Tuesday, May 29, 2018

The Old Dark House [dir. James Whale]

I'd had one of those really awful days at work yesterday, and it was with something of "Thank God for this!" that I picked from the mailbox, my copy of the UK blu-ray for James Whale's The Old Dark House (TODH). I had heard of this Universal / Carl Laemmle Jr production years ago in the same context as The Cat and the Canary. I had then even watched it in a horribly poor public domain rip where you could barely make out some of the darker scenes and the audio was rife with drop outs and slowdowns and all manner of distortion.

Visually, this new new 4K restoration (by Cohen Films) is a revelation and one can properly admire the opulent Gothic production design and Whale's lighting choices. The audio still has some issues with hiss and higher frequencies but what you have here is far superior to any previous release, which means that the film can be judged on its own terms, so how does it hold up?

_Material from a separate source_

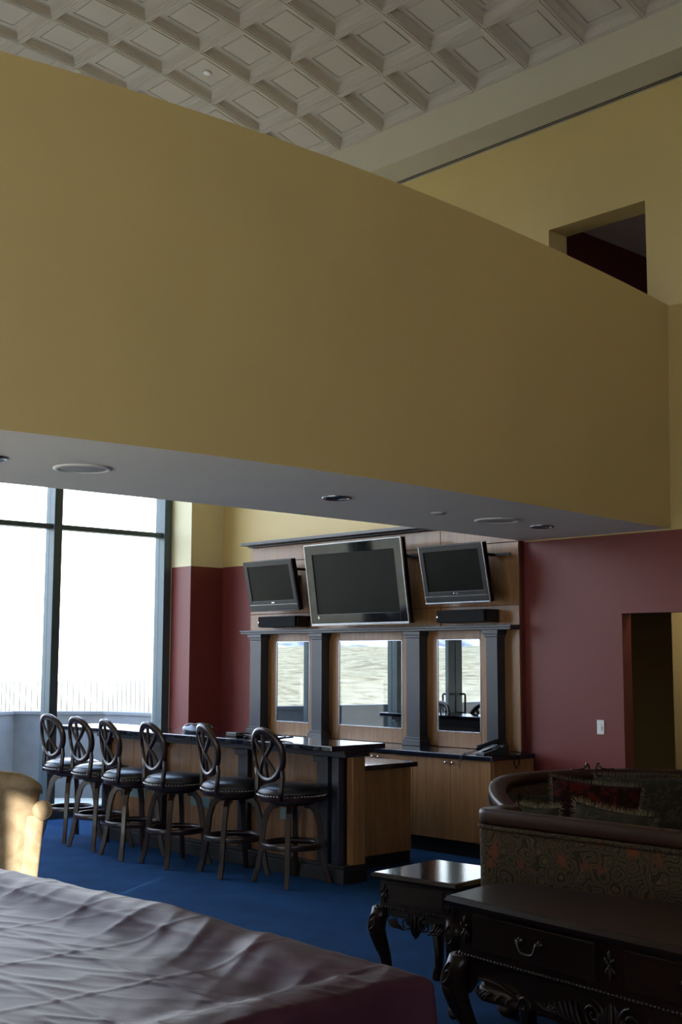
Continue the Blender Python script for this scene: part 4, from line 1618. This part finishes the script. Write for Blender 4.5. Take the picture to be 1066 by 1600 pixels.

TODH is set in a remote mansion to which different sets of travelers rush to ask for shelter in the midst of a torrential downpour and landslide. The first group consists of the bickering Waverton couple (Raymond Massey and the lovely Gloria Stuart) and their debonair bachelor friend Penderel (Melvyn Douglas), while the second is the self-made wealthy Sir William Porterhouse (Charles Laughton, seeming to use a Scottish/Welsh accent, I can't say which) and his "companion" Gladys (Lilian Bond). While a dry roof and a fire would seem just what these wayfarers need, they are intimidated by their very strange hosts, the Femm family, and their imposing valet Morgan (Boris Karloff, doing another dialog-less monster part for Whale).

TODH is an interesting combination of screwball comedy and Gothic horror, and manages a nice balancing act between the two. Whale as director makes some excellent use of traditional horror devices like mirrors and shadows and locked doors. Unlike some latter-day classics of horror-comedy it is not a genre spoof / send-up. Of course, for these modern days, the horror element is rather dated (and the non-immersive sound quality keeps the action at a distance), and for a while one may wonder if the film is going to be anything other than a comedy of eccentric manners, but there are some effective moments once Morgan goes berserk and the insanity of the Femm family is on full display. Soaking in its pleasantly creaky atmosphere (with some Bailey's Irish Cream at my side), I had a nice viewing experience. TODH is not a "Universal" (ha!) recommendation but anyone who likes their old horror pictures should give this one a shot.